Interivew: Crispin Blunt
To what extent are you concerned by the seeming movement toward greater sectarianism within the region, in particular the rise of the Islamic State in Iraq and Al Sham (ISIS)?
CRISPIN BLUNT: Too many regional players have used sectarianism for political purposes, including Bashar Al Assad in Syria and Nouri Al Maliki in Iraq. ISIS is the most extreme display of this trend to win over discontented Sunni Arabs, exploiting their grievances. It bears some resemblance to the European Thirty Years’ War, which laid waste to much of the continent with people killing for their faith. Unhappily, the use of force against ISIS is proving necessary given the requirement for states to deliver security and stability to their citizens. Piecing back together the ethnic and sectarian fabric of these countries may prove to be the toughest challenge of all. Kurdish separation is something that looks as though it will have to be accommodated, which arguably is part of the move towards greater sectarianism.
Given Jordan’s geographic location, what strategic role can the kingdom play when working with its international partners on conflict resolution?
BLUNT: Jordan finds itself at the centre of crises in Palestine, Syria and Iraq, with massive numbers of refugees from all three countries. The implications for this small but traditionally stable kingdom are enormous. Its historic role has been as a key Western ally and a source of wise counsel. The seriousness of ISIS’s threat to Jordan can be measured by the decision to participate in airstrikes in Syria even though there is a risk of making Jordan a target, while its stability is threatened by the vast numbers of refugees inside the country.
Can Jordan serve as an example of peace and progress in a region awash with conflict?
BLUNT: Jordan has a proud record of relations between Muslims and Christians going back centuries. This is continued by the excellent work on interfaith dialogue by eminent figures like Prince Hassan bin Talal. However, we risk overstating the ability of a small country, such as Jordan, to influence the outcome of major rifts in larger regional states, including Syria and Iraq.
How are Jordan’s allies assisting with administering to the financial costs of the growing number of refugees within the kingdom?
BLUNT: Jordan already has over 618,000 UN-registered Syrian refugees with perhaps over 1m Syrians in total. The overall level of UN funding for Syrian refugees is running at 44% of the ask ($1.6bn out of $3.7bn). Given this shortfall, it is vital that every donor country fulfils its fair share. According to Oxfam, the UK is doing just that with 141% against GDP, whereas the US is doing 60%, France 33% and Russia 1%. However, given its close relationship with Jordan, I hope the UK will do even more. We should appreciate the enormous strain on UN agencies and non-governmental organisations operating in Jordan. The Syria crisis is also taking place alongside other crises in Iraq, South Sudan and Gaza.

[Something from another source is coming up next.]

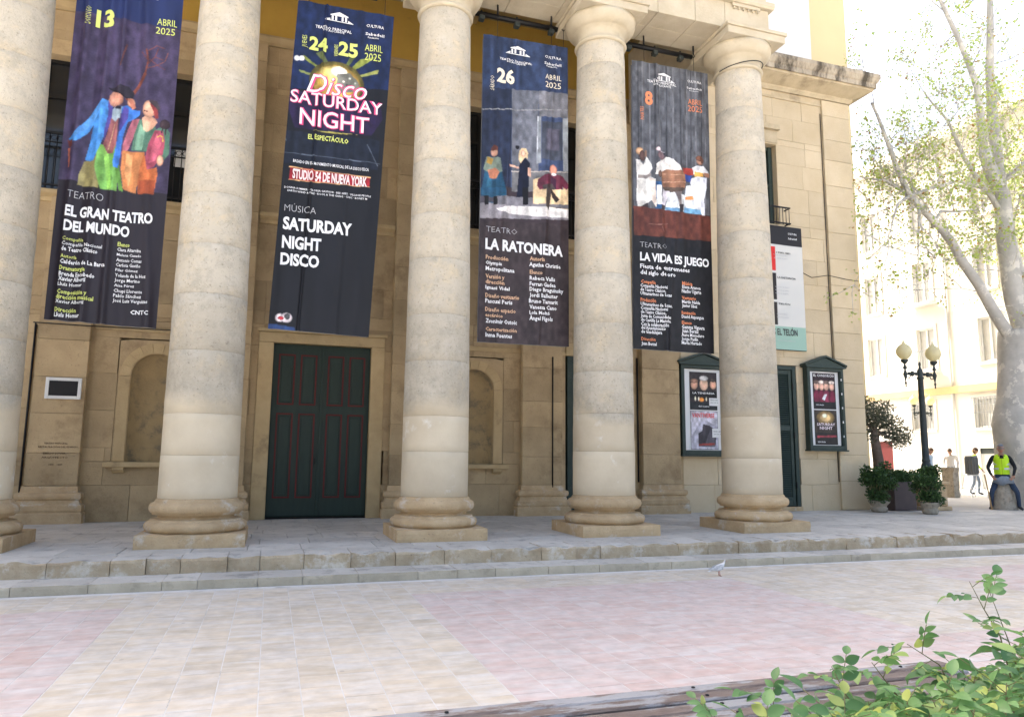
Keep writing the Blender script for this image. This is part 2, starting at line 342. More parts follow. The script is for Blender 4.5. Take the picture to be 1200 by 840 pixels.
def rough_block(x0, x1, y0, y1, z0, z1, amp, seed, cuts=(5, 3, 2), chip=0.6, two=True):
    """stone with uneven worn faces and knocked off front edges"""
    nx, ny, nz = cuts; bm = bmesh.new(); bmesh.ops.create_cube(bm, size=1)
    V = {}
    bm.free(); mb = MB(); vs = []; idx = {}
    def P(i, j, k):
        if (i, j, k) in idx: return idx[(i, j, k)]
        x = x0+(x1-x0)*i/nx; y = y0+(y1-y0)*j/ny; z = z0+(z1-z0)*k/nz
        n = noise.noise_vector(Vector((x*3.1+seed, y*3.1, z*5.3)))*amp
        if j == 0: y += n.y+0.5*amp
        if k == nz: z += n.z*0.35
        if j == 0 and k == nz:
            c = max(0, noise.noise(Vector((x*4.7+seed, 3, 1)))+0.25)*amp*2.2*chip; y += c; z -= c*0.8
        idx[(i, j, k)] = len(vs); vs.append((x, y, z)); return idx[(i, j, k)]
    fs = []; tops = []
    for i in range(nx):
        for k in range(nz): fs.append((P(i,0,k),P(i+1,0,k),P(i+1,0,k+1),P(i,0,k+1)))
        for j in range(ny): fs.append((P(i,j,nz),P(i+1,j,nz),P(i+1,j+1,nz),P(i,j+1,nz))); tops.append(len(fs)-1)
    for j in range(ny):
        for k in range(nz):
            fs.append((P(0,j+1,k),P(0,j,k),P(0,j,k+1),P(0,j+1,k+1))); fs.append((P(nx,j,k),P(nx,j+1,k),P(nx,j+1,k+1),P(nx,j,k+1)))
    mb.add(vs, fs)
    if two:
        for t in tops: mb.mi[t] = 1
    return mb
# lower step
low = struct('lower_step', MB().box(-9, 60, 8.815, 9.6, 0, 0.093), M['mortar'])
x = -3.4; r2 = random.Random(3)
while x < 19:
    L = r2.choice((.35,.48,.55,.62,.7)); x1 = x+L
    rough_block(x+.003, x1-.003, 8.79, 9.36, 0, .10+r2.uniform(-.001,.001), .010, x*7, (7, 3, 3), .8).build('kerb_stone', [M['kerbg'], M['slab']], low); x = x1
struct('lower_step_left', MB().box(-9, -3.4, 8.79, 9.36, 0, .10), M['kerbg']); 
# portico floor
floor = struct('portico_floor', MB().box(-13, 14.2, 9.37, 14.9, 0.01, .262), M['mortar'])
x = -3.6
while x < 18.3:
    L = r2.choice((.36,.42,.5,.55,.62,.7)); x1 = x+L
    rough_block(x+.003, x1-.003, 9.28+r2.uniform(-.012,.012), 9.80, .085, .277+r2.uniform(-.0015,.0015), .030, x*5, (9, 3, 5), 1.0).build('kerb_stone', [M['kerb'], M['slab']], floor); x = x1
y = 9.80; 
def slabmesh(x0, x1, y0, y1, z0, z1, c=.004):
    return MB().add([(x0,y0,z0),(x1,y0,z0),(x1,y1,z0),(x0,y1,z0),(x0,y0,z1-c),(x1,y0,z1-c),(x1,y1,z1-c),(x0,y1,z1-c),(x0+c,y0+c,z1),(x1-c,y0+c,z1),(x1-c,y1-c,z1),(x0+c,y1-c,z1)],
          [(0,1,5,4),(1,2,6,5),(2,3,7,6),(3,0,4,7),(4,5,9,8),(5,6,10,9),(6,7,11,10),(7,4,8,11),(8,9,10,11)])
for row in range(7):
    h = .68; x = -5.2-r2.random()*.5
    while x < 14.4:
        L = r2.choice((.5,.65,.8,.95)); z = .276+r2.uniform(-.002,.002)
        slabmesh(x+.004, x+L-.004, y+.004, min(y+h, 14.6)-.004, .24, z).build('paving_slab', M['slab'], floor); x += L
    y += h
side = struct('side_pavement', MB().box(14.2, 70, 9.78, 90, 0.012, .268), M['walk'])
for row in range(6):
    y0 = 9.80+row*.68; x = 14.5
    while x < 18.6:
        L = r2.choice((.65,.8,.95)); slabmesh(x+.004, x+L-.004, y0+.004, y0+.676, .24, .276+r2.uniform(-.002,.002)).build('paving_slab', M['slab'], side); x += L

# ------------------------------------------------------------------ theatre
YW = 14.53
th = thing('theatre', 'sandstone neoclassical theatre with a tall columned portico and dark green doors', 'theatre', (0.7, 14.5, .27))
def part(name, mb, m_, parent=None, kind=None, label=None): return mb.build(name, m_, parent or th, kind=kind, label=label)

def block_wall(parent, x0, x1, z0, z1, holes, m_, y=YW, row=.63, seed=1, lens=(.7,.9,1.05,1.2,1.35)):
    rr = random.Random(seed); zs = [z0]
    while zs[-1] < z1-.3: zs.append(min(z1, zs[-1]+row*rr.uniform(.93, 1.07)))
    if z1-zs[-1] > 0.01: zs[-1] = z1
    n = 0
    for a, b in zip(zs[:-1], zs[1:]):
        cuts = sorted({a, b}|{h[k] for h in holes for k in (2, 3) if a+.06 < h[k] < b-.06})
        joints = [x0]; 
        while joints[-1] < x1-.4: joints.append(joints[-1]+rr.choice(lens))
        joints[-1] = x1
        for za, zb in zip(cuts[:-1], cuts[1:]):
            mid = (za+zb)/2; hs = [h for h in holes if h[2] < mid < h[3]]
            for xa, xb in zip(joints[:-1], joints[1:]):
                segs = [(xa, xb)]
                for h in hs:
                    ns = []
                    for s_, e_ in segs:
                        if h[1] <= s_ or h[0] >= e_: ns.append((s_, e_)); continue
                        if s_ < h[0]: ns.append((s_, h[0]))
                        if e_ > h[1]: ns.append((h[1], e_))
                    segs = ns
                for s_, e_ in segs:
                    if e_-s_ < .05: continue
                    g = .0018; c = .0045; yy = y+rr.uniform(-.004, .004); X0, X1, Z0, Z1 = s_+g, e_-g, za+g, zb-g
                    MB().add([(X0,y+.34,Z0),(X1,y+.34,Z0),(X1,y+.34,Z1),(X0,y+.34,Z1),(X0,yy+c,Z0),(X1,yy+c,Z0),(X1,yy+c,Z1),(X0,yy+c,Z1),(X0+c,yy,Z0+c),(X1-c,yy,Z0+c),(X1-c,yy,Z1-c),(X0+c,yy,Z1-c)],
                        [(1,0,4,5)[::-1],(2,1,5,6)[::-1],(3,2,6,7)[::-1],(0,3,7,4)[::-1],(4,5,9,8),(5,6,10,9),(6,7,11,10),(7,4,8,11),(8,9,10,11)]).build('stone_block', m_, parent); n += 1
    return n
NICHES = [(-2.05, 1), (3.93, 2)]
NZ0, NSP, NR = 1.32, 2.85, .42
holes = [(-.33, 2.06, .27, 3.87), (5.98, 7.55, .27, 3.95), (-5.2, -1.78, 6.16, 8.75), (3.25, 6.42, 6.3, 9.05)]
for nx, _ in NICHES: holes.append((nx-.64, nx+.64, NZ0, 3.52))
pw = part('portico_wall', MB().box(-8, 8.85, YW+.39, YW+.6, .27, 11.2), M['joint'])
print('blocks', block_wall(pw, -4.6, 8.85, .27, 9.62, holes, M['wall'], seed=5))
ww = part('wing_wall', MB().box(8.85, 14.03, YW+.39, YW+.6, .27, 10.9), M['joint'])
wholes = [(10.75, 12.03, .27, 3.74), (10.95, 11.72, 7.27, 9.35)]
print('blocks', block_wall(ww, 8.85, 14.03, .27, 10.80, wholes, M['wing'], seed=9, row=.62, lens=(.8,1.0,1.15,.9)))
part('ochre_frieze', MB().box(-8, 8.84, YW-.01, YW+.37, 9.80, 11.16), M['ochre'])
part('crown_moulding', MB().extx([(YW,9.62),(YW-.05,9.62),(YW-.05,9.68),(YW-.12,9.76),(YW-.12,9.80),(YW,9.80)], -8, 8.84), M['trim'])
part('ceiling', MB().box(-8, 8.3, 11.32, YW+.36, 11.16, 11.4), M['ceil'])
for cx_ in (-5.1, -2.2, .7, 3.7, 6.5): part('ceiling_beam', MB().box(cx_-.14, cx_+.14, 11.34, YW-.02, 10.98, 11.157), M['ceil'])
fixn(th.children[-1])
# main body of the house behind
part('side_walls', MB().box(-12.6, 14.02, YW+.61, 34, .2, 10.85), M['wing'])
part('roof', MB().box(-12.7, 14.1, YW+.2, 34.2, 11.46, 11.6), M['bggrey'])
part('left_wing_wall', MB().box(-12.6, -8.01, YW, YW+.6, .27, 10.85), M['wing'])

# niches
def niche(nx):
    mb = MB(); n = 16; arc = [(nx-NR*math.cos(math.pi*i/n), NSP+NR*math.sin(math.pi*i/n)) for i in range(n+1)]
    # face plate round the arch
    L, Rr, T = nx-.635, nx+.635, 3.515; y = YW-.002
    outline = [(nx-NR, NZ0)]+arc+[(nx+NR, NZ0)]
    def outer(px, pz):
        if pz <= NSP: return (L if px < nx else Rr, pz)
        a = math.atan2(pz-NSP, px-nx); ca, sa = math.cos(a), math.sin(a)
        t = min((Rr-nx)/abs(ca) if abs(ca) > 1e-6 else 9, (T-NSP)/sa if sa > 1e-6 else 9); return (nx+ca*t, NSP+sa*t)
    vs = []; fs = []
    for p in outline:
        q = outer(*p); vs += [(p[0], y, p[1]), (q[0], y, q[1])]
    for i in range(len(outline)-1): fs.append((2*i, 2*i+1, 2*i+3, 2*i+2)[::-1])
    mb.add(vs, fs)
    mb.add([(L,y,T),(nx-(T-NSP),y,T),(L,y,NSP+(nx-L))],[(0,1,2)])
    o = fixn(mb.build('niche_surround', M['wall'], pw))
    # recess: shallow half cylinder with quarter dome
    mb = MB(); D = .33; cols_ = 14; vs = []; rows = [NZ0, 1.9, 2.4, NSP]+[NSP+NR*math.sin(math.pi/2*k/7) for k in range(1, 8)]
    for z in rows:
        rr = NR if z <= NSP else math.sqrt(max(0, NR*NR-(z-NSP)**2))
        for j in range(cols_+1):
            a = math.pi*j/cols_; vs.append((nx-rr*math.cos(a), YW-.002+D*math.sin(a)*(rr/NR if z > NSP else 1), z))
    fs = [(i*(cols_+1)+j, i*(cols_+1)+j+1, (i+1)*(cols_+1)+j+1, (i+1)*(cols_+1)+j) for i in range(len(rows)-1) for j in range(cols_)]
    mb.add(vs, fs, 0, True)
    mb.add([(nx-NR,YW,NZ0),(nx+NR,YW,NZ0),(nx+NR,YW+D+.02,NZ0),(nx-NR,YW+D+.02,NZ0)],[(0,1,2,3)])
    mb.build('niche_recess', M['inner'], pw)
    # archivolt of wedge stones
    k = 9
    for i in range(k):
        a0, a1 = math.pi*i/k+.008, math.pi*(i+1)/k-.008; pts = []
        for t in range(4): a = a0+(a1-a0)*t/3; pts.append((nx+.61*math.cos(a), NSP+.61*math.sin(a)))
        for t in range(4): a = a1-(a1-a0)*t/3; pts.append((nx+(NR+.012)*math.cos(a), NSP+(NR+.012)*math.sin(a)))
        fixn(MB().prism(pts, YW-.028, YW+.02).build('arch_stone', M['trim'], pw))
    for s in (-1, 1):
        a, b = sorted((nx+s*(NR+.012), nx+s*.61)); part('niche_jamb', MB().box(a, b, YW-.022, YW+.01, NZ0+.01, NSP-.01, c=.004), M['trim'])
    part('niche_sill', MB().box(nx-.74, nx+.74, YW-.13, YW-.003, 1.225, NZ0-.003, c=.008), M['trim'])
    for s in (-1, 1): part('sill_bracket', MB().extx([(YW-.003,1.222),(YW-.11,1.222),(YW-.11,1.18),(YW-.06,1.14),(YW-.003,1.12)], nx+s*.5-.09, nx+s*.5+.09), M['trim'])
for nx, _ in NICHES: niche(nx)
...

The sheer number of refugees has strained communal relations within Jordan, affected employment and rental prices, as well as depleting crucial water resources.
The 2002 free trade agreement between Jordan and the EU is due for review. How can it be strengthened beyond a basic free trade package?
BLUNT: It is welcome that Jordan is the first Mediterranean partner country with whom the EU has concluded technical negotiations leading to “advanced status” within the European Neighbourhood Policy. An essential part of Jordan’s stability will be the growth of its economy. With unemployment at 12%, according to official Jordanian figures, and regional turbulence, this is crucial. The kingdom needs a healthy trade agreement with the EU to assist its economy and cater to a young population. In 2013 total trade with the EU amounted to €3.3bn, and the union was Jordan’s second-largest source of imports (17.6%) after Saudi Arabia (23.6%) and the fifth-largest destination for exports (4.5%).